Falácia da meritocracia: igualdade de oportunidades ainda é uma ilusão

A recente declaração de Donald Trump, em seu último discurso antes da posse presidencial, revela mais uma tentativa de atacar políticas de diversidade, equidade e inclusão (DEI). O presidente dos Estados Unidos defendeu a revogação de ordens executivas anteriores que incentivavam ações afirmativas, sob o argumento de que o mérito individual deve ser o único critério para o progresso social e profissional. Essa posição, que aparenta defender a meritocracia, ignora as profundas desigualdades estruturais que moldam a sociedade americana e, de forma mais ampla, o mundo.

O conceito de meritocracia, embora pareça justo e racional, não é tão simples em sua origem e aplicação. O termo surgiu na obra The Rise of the Meritocracy, de Michael Young, publicada em 1958. O livro, na verdade, era uma sátira que criticava a ideia de que uma sociedade baseada exclusivamente no mérito seria justa. No entanto, a interpretação do termo foi deturpada, sendo usada como um modelo ideal de organização social. Historicamente, elementos meritocráticos começaram a ser defendidos após a Revolução Francesa, quando Napoleão Bonaparte tentou substituir privilégios hereditários por sistemas baseados em habilidade e esforço. Contudo, mesmo nesse contexto, as elites econômicas e culturais continuaram a dominar, provando que a meritocracia nunca operou em condições verdadeiramente igualitárias.

Na prática, a meritocracia falha em sociedades desiguais porque o ponto de partida das pessoas não é o mesmo. Em países como os Estados Unidos e o Brasil, onde questões como raça, gênero e classe social desempenham um papel significativo na distribuição de oportunidades, o discurso meritocrático serve mais como uma justificativa para manter privilégios do que como um meio de redistribuição justa. Quem realmente prospera em sistemas alegadamente meritocráticos não são os mais capazes, mas os mais favorecidos. Esses indivíduos possuem acesso a educação de qualidade, saúde, redes de contato e estabilidade financeira desde cedo, enquanto outros lutam para superar barreiras quase intransponíveis.

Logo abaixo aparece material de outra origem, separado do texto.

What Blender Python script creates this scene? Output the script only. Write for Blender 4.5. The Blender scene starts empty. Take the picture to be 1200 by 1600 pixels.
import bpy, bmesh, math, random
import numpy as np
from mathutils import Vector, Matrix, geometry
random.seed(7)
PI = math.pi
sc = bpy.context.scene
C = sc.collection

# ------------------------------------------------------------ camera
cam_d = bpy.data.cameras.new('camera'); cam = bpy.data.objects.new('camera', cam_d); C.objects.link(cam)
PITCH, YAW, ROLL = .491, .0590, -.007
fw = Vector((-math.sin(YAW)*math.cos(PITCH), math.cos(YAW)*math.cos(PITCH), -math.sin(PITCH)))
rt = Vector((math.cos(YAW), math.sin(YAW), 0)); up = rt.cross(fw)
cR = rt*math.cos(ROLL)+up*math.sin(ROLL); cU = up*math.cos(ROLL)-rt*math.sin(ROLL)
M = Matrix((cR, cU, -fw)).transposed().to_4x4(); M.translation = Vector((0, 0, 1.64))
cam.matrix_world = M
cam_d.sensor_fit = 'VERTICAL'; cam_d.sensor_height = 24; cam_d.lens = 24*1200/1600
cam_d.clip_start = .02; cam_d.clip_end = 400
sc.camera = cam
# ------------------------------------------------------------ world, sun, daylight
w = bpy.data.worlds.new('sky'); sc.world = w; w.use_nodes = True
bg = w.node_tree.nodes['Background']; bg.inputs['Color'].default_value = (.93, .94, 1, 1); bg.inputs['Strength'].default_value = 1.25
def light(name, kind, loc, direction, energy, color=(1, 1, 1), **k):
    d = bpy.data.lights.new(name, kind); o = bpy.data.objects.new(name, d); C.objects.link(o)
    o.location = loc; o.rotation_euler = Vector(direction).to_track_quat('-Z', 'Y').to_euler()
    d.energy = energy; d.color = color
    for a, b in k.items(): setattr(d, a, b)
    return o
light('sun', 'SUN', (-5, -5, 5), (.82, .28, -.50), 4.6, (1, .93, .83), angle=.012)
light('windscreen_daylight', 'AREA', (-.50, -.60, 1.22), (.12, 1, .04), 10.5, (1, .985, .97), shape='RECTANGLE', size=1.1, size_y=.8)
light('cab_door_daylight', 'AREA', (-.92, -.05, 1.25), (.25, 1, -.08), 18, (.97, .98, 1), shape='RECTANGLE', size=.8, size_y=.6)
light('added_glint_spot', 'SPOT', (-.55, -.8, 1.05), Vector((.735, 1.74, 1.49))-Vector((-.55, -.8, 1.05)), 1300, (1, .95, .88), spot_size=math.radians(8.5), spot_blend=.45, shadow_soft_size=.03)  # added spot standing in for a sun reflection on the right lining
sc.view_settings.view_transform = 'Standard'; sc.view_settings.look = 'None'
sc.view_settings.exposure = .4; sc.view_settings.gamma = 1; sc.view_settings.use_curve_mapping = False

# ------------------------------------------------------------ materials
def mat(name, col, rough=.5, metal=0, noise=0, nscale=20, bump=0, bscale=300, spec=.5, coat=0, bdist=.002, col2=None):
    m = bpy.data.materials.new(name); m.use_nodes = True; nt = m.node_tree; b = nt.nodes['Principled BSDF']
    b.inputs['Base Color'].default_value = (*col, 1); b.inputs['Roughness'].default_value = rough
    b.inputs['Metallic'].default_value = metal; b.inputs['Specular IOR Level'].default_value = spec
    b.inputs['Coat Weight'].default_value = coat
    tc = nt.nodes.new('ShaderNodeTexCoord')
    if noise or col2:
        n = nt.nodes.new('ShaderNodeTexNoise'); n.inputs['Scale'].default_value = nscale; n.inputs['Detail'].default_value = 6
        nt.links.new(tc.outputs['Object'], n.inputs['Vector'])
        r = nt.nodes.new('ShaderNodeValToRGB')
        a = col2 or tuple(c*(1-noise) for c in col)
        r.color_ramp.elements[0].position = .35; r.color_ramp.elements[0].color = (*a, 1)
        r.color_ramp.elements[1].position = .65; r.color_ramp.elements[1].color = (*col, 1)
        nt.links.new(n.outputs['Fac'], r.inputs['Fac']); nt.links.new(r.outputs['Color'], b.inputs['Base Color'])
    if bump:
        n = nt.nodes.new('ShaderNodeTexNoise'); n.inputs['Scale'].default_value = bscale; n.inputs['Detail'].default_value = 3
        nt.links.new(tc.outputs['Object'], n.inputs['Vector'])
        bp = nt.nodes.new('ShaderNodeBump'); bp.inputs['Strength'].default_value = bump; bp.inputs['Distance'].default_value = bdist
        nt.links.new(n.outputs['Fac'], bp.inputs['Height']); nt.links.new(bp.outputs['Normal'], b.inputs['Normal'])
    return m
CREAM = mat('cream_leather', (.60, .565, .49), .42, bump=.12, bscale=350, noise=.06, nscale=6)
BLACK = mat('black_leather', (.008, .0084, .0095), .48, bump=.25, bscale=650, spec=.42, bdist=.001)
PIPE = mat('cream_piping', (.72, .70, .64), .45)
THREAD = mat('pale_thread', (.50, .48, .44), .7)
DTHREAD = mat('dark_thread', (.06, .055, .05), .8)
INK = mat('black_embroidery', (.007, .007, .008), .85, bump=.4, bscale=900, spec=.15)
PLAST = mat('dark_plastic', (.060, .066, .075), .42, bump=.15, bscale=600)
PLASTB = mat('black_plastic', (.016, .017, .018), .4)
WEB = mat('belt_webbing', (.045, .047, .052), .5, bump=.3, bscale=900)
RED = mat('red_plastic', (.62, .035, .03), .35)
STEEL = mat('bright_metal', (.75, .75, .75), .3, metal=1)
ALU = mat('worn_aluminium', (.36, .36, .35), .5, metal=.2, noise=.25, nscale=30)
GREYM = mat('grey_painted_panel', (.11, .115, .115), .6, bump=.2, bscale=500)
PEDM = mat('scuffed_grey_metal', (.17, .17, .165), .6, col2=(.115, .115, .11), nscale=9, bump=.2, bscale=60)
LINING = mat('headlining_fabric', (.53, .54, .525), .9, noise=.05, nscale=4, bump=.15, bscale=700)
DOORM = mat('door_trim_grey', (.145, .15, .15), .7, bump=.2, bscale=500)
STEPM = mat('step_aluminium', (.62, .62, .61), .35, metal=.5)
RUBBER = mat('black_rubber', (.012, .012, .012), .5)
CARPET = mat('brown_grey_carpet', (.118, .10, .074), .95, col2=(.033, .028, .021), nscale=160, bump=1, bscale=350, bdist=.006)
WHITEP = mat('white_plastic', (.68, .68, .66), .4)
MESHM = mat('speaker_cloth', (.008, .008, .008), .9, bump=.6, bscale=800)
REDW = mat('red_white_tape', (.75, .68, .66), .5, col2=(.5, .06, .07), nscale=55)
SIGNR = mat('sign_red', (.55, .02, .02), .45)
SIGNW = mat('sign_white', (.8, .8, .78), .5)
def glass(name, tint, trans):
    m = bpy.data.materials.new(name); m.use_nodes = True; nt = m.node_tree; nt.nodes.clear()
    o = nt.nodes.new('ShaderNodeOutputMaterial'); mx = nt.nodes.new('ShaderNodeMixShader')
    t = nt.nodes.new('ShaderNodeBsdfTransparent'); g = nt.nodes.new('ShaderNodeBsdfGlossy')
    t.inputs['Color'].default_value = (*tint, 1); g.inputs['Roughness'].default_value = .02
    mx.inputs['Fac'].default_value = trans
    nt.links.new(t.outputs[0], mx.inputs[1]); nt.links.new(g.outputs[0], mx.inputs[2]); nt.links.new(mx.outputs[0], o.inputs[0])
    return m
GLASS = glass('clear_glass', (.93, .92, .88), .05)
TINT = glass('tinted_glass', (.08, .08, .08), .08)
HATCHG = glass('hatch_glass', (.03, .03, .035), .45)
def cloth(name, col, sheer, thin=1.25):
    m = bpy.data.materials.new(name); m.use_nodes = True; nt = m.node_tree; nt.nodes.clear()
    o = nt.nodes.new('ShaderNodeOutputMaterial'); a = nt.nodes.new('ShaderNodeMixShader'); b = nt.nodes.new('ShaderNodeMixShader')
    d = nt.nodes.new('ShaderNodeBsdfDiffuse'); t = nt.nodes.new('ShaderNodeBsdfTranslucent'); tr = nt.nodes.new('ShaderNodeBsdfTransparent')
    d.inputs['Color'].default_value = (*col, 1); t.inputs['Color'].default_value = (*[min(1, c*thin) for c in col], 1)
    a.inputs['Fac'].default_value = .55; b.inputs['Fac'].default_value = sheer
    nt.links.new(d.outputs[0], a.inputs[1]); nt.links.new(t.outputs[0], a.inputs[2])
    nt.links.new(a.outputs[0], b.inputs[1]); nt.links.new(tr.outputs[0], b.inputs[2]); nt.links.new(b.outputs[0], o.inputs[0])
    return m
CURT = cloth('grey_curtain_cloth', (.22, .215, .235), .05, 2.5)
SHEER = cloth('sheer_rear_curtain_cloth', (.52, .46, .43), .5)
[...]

O caso das ações afirmativas e das políticas de DEI é emblemático. Tais iniciativas não criam privilégios para minorias, como críticos como Trump alegam, mas tentam corrigir o desequilíbrio histórico que impede a ascensão de grupos marginalizados. Sem essas políticas, a meritocracia se torna apenas uma fachada. Não é razoável esperar que uma criança que cresce em uma comunidade desfavorecida, frequentando escolas públicas subfinanciadas e enfrentando preconceitos diários, tenha as mesmas chances de sucesso que outra criada em um ambiente de abundância e apoio. No entanto, o discurso de Trump desconsidera essas desigualdades estruturais, tratando o mérito como se ele existisse em um vácuo, independente de fatores sociais e econômicos.

Em sociedades profundamente desiguais, o mérito é frequentemente confundido com privilégio. Quem ocupa os lugares de poder e prestígio geralmente são aqueles que já tinham acesso às maiores oportunidades. Esses indivíduos não apenas começam a corrida muito à frente, mas também dispõem de melhores ferramentas e condições para vencer.

A meritocracia, como conceito, seria um ideal justo se todas as pessoas tivessem igualdade de condições desde o nascimento. Mas em uma realidade onde o capital financeiro, social e cultural é distribuído de forma tão desigual, ela se transforma em um instrumento que perpetua desigualdades, legitimando a dominação de elites sob o pretexto de esforço individual. Nesse cenário, o discurso de Trump não é apenas equivocado; ele é perigoso, porque reforça a falsa narrativa de que o mérito é uma solução neutra e justa. Isso desvia o foco das discussões sobre desigualdade e torna mais difícil implementar as mudanças estruturais necessárias para criar uma sociedade mais equitativa.

A verdadeira justiça social só pode ser alcançada quando reconhecemos que meritocracia e desigualdade são incompatíveis. A ideia de “vencer pelo mérito” é ilusória em um contexto em que as barreiras iniciais são tão grandes para uns e quase inexistentes para outros. É essencial continuar investindo em políticas que nivelam o campo de jogo, como as ações afirmativas, a ampliação do acesso à educação de qualidade e a promoção de ambientes de trabalho mais inclusivos. Só assim será possível aproximar-nos de uma sociedade que valorize verdadeiramente o mérito, sem que ele seja condicionado por privilégios históricos ou econômicos.

Trump, ao atacar as políticas de diversidade e inclusão, ignora que sem elas, a meritocracia continua sendo um conceito que beneficia poucos e exclui muitos. É hora de enfrentar a realidade: em uma sociedade desigual, meritocracia não é justiça, é manutenção de privilégios.

Quando se é herdeiro, falar sobre meritocracia soa, no mínimo, incoerente.